Xinjiang'da yaşayan farklı etnik gruplardan insanların sütlü çay içme alışkanlığının başlıca nedeni, bölgede etin çok fazla, sebzenin ise çok az yenilmesinden dolayı sütlü çayla sindirimi kolaylaştırma ihtiyacıdır. Bunun yanı sıra, sütlü çay, soğuk kış günlerinde insanların üşümemesini, yazın da vücuttaki hararetin ve susuzluğun giderilmesini sağlar. Üçüncü olarak geniş bir coğrafyayı kapsayan Xinjiang'daki yerleşim merkezleri arasında mesafenin uzak olması nedeniyle yolculuğa çıkan biri, yolda içecek bulmakta zorlanır, bu nedenle evden çıkmadan önce bol miktarda sütlü çay içerek hem susuzluğu önleyebilir, hem de kolay kolay acıkmaz. Bir de sütlü çayın lezzetine doyulmaz.

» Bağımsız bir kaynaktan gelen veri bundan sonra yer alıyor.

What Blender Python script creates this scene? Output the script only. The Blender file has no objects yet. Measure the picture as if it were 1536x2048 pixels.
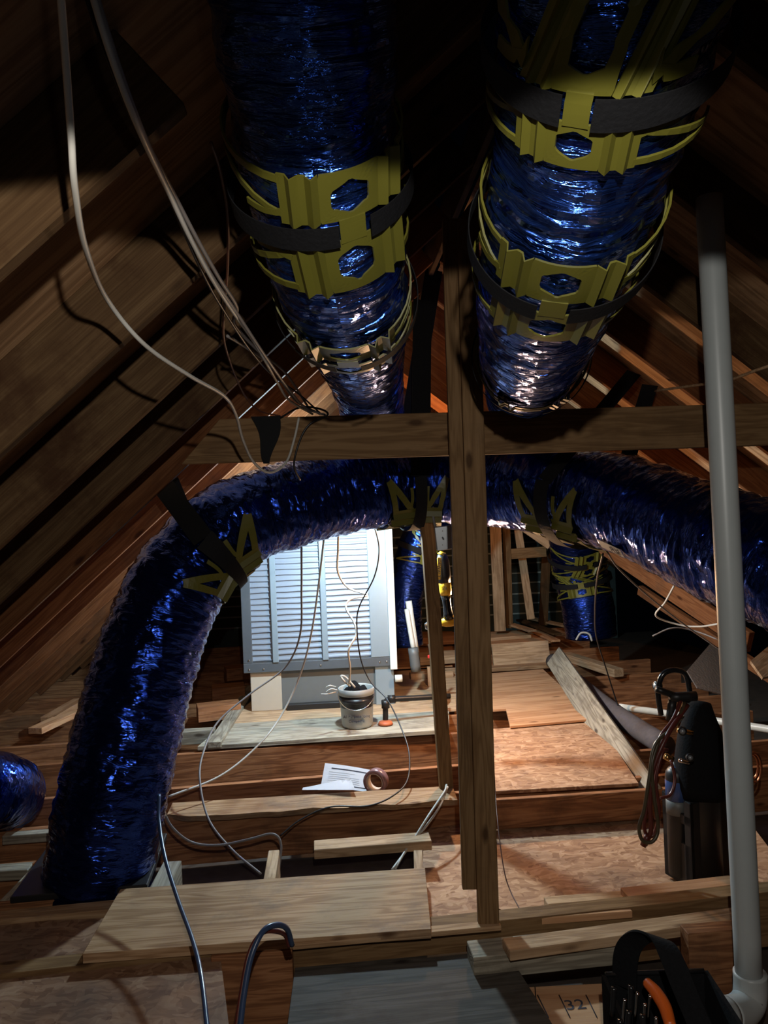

Hayvancılıkla geçinen Xinjiang'daki vatandaşlar, genellikle yalnızca akşam yemeği yer, gündüz yemek yerine yanlarına aldıkları basit mutfak malzemeleriyle hazırlanan sütlü çay içer. Xinjianglılar, çayı bir defada terleyinceye kadar bol miktarda içer. Çay içilirken, yanında kavrulmuş pirinç, tereyağı, peynir, nan ve et de yenilir.
Sütlü çayda inek veya koyun sütü kullanılır. Farklı etnik gruplardan vatandaşlar sütlü çay için farklı çay çeşitleri kullanır, farklı demleme yöntemi uygular. Ancak yöntemi ve malzemesi ne olursa olsun, sütlü çay her zaman lezzetli olur. Sütlü çay hazırlanırken, önce çay kaynatılır, ardından içine taze süt konulur ve karıştırılır. Çay hazırlanınca çay yaprakları alınır.

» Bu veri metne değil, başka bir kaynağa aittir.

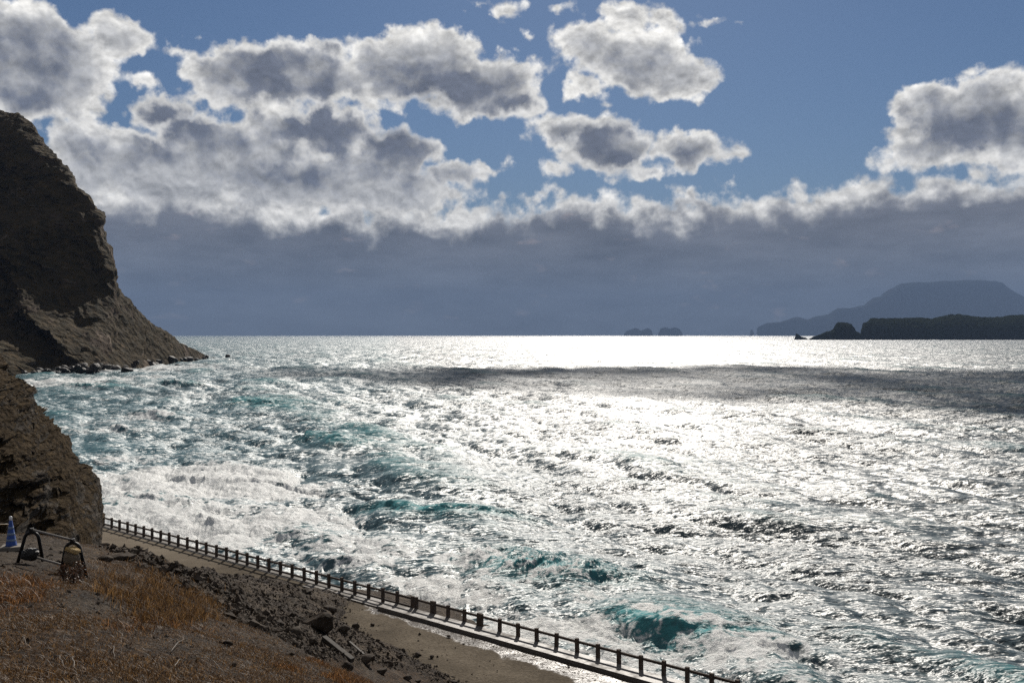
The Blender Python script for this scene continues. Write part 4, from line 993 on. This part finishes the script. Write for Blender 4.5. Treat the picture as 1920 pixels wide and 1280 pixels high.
# ------------------------------------------------------------------ cloud that shades a band of the sea
def build_cloud():
    hcl = 2150.0; off = hcl/math.tan(SUN_EL); ox, oy = off*math.sin(SUN_AZ), off*math.cos(SUN_AZ)
    # outline of the shade on the water
    far = [(560,692),(760,690),(1000,689),(1400,690),(1700,692),(1920,697),(2500,700)]; near = [(560,694),(700,706),(900,712),(1200,733),(1500,742),(1650,757),(1920,785),(2500,800)]
    n = 140; pxs = np.linspace(560, 2500, n)
    yf = np.interp(pxs, *zip(*far)); yn = np.interp(pxs, *zip(*near))
    df = CH*F/(yf-628); dn = CH*F/(yn-628)
    m_ = 36; tt = np.linspace(0, 2*np.pi, m_+1)[:-1]
    k = (1-np.cos(tt))/2; hgt = np.sin(tt)
    D = dn[:, None]+(df-dn)[:, None]*k[None]; X = (pxs[:, None]-960)/F*D
    wd = (df-dn)[:, None]; Zc = hcl+np.where(hgt > 0, hgt, hgt*.3)[None]*np.minimum(60, wd*.25)
    nn = fbm(X*.008, D*.008, Zc*.008, 6, 5, .6); n2 = fbm(X*.008+9, D*.008, Zc*.008, 6, 8, .62)
    X = X+60*nn+ox; D = D+60*n2*np.minimum(1, wd/120)+oy; Zc = Zc+14*nn
    V = np.stack([X, D, Zc], -1).reshape(-1, 3)
    i = np.arange(n-1)[:, None]*m_+np.arange(m_)[None]; j = np.arange(n-1)[:, None]*m_+(np.arange(m_)[None]+1) % m_
    Fc = np.stack([i, j, j+m_, i+m_], -1).reshape(-1, 4)
    mt, t = material('cloud_white'); c = objco(t); nz = t.noise(c, .02, 8, .6)
    tb = t.new('ShaderNodeBsdfTransparent'); tn = t.noise(c, .006, 6, .65)
    m_ = t.new('ShaderNodeMixShader'); t.put(m_.inputs[0], t.rng(tn, .32, .66, .10, .85)); t.l.new(pbsdf(t, (.85, .85, .86), 1.0, .0, nrm=t.bump(nz, 20.0)), m_.inputs[1]); t.l.new(tb.outputs[0], m_.inputs[2])
    t.l.new(m_.outputs[0], t.out.inputs[0])
    o = mesh_np('cloud', V, Fc, mt); tag(o, kind='structure')
build_cloud()

# ------------------------------------------------------------------ haze
mt, t = material('haze_air')
vol = t.new('ShaderNodeVolumePrincipled'); vol.inputs['Color'].default_value = (.25, .36, .58, 1); vol.inputs['Density'].default_value = 3.8e-5; vol.inputs['Anisotropy'].default_value = 0.0
t.l.new(vol.outputs[0], t.out.inputs['Volume'])
bm = bmesh.new(); bm_box(bm, (0, 21500, 925), (70000, 45500, 1870))
o = bmobj('haze', bm, mt); tag(o, kind='stuff', label='pale blue sea haze between the near and far shores', cat='haze')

Sütlü çay, genellikle tuzlu içilir, bardaklarda değil, kaselerde servise sunulur. Bazı yörelerde yaşayan Kazaklar, kışın sütlü çaya biraz karabiber de koyar.
Sütlü çay, her zaman taze içilir. Çay içilirken, belirli kurallar vardır. Örneğin çay, önce en yaşlı misafire ikram edilir. Eğer ilk kase çayı içtikten sonra ikinci kase içmek isterseniz, kasenizi önüne koymanız, istemezseniz bir elinizle kaseyi kapatmanız yeterli olur. Eğer ev sahibi, ikrama devam etmekte ısrarlıysa, iki elinizle kaseyi kapatır ve "Bana yeter, teşekkür ederim." dersiniz. Eğer bu kuralı bilmeyip çay kasesini hep önünüze koyarsanız, ev sahibi çay ikramını sonuna kadar sürdürecektir.